More historical artifacts from the area’s previous use.

When the sign says ‘end’ of the trail it really means it–the trail stops where there used to be a railroad bridge over the river, now just a concrete slab in the water. It was one of the most abrupt endings I’ve seen to a hike, and there wasn’t even much of a space to stop for a snack, much less a pretty viewpoint. While many hikes in the area are for the view at the end or a nice resting area, this one is all about the history. We enjoyed getting to see the kiln from another angle on our way back, but the trail was getting more full of people. The rain got more intermittent and turning into a steady fall right as we headed back to the car. Despite the nearly 7-mile distance, we both felt great at the end and not overly tired or sore.


In summary:

Distance: 7.0 miles according to WTA (my GPS said 6.6 but we did not take the River Shore Loop)

Elevation: 625 feet–mostly done at the end of the hike when returning to the trailhead

Parking: No pass required

Bathrooms: No bathrooms of any kind (sometimes there might be a porta-potty present but don’t count on it)

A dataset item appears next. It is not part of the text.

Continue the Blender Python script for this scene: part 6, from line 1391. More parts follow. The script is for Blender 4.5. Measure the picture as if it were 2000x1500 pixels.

Best Beer Bet: Lake Stevens Brewing Company is the closest by distance



4 Replies to “Lime Kiln Trail”

  1. This looks like an awesome rainy day off season hike! Thanks for the great report!

    1. Thanks! It didn’t have quite as much cover as some other rainy-day hikes, but it’s a great choice, especially with the river rushing.

  2. This is great, I’m going to check this out next week!

    1. Thanks! If it keeps raining it might be pretty muddy in some spots though!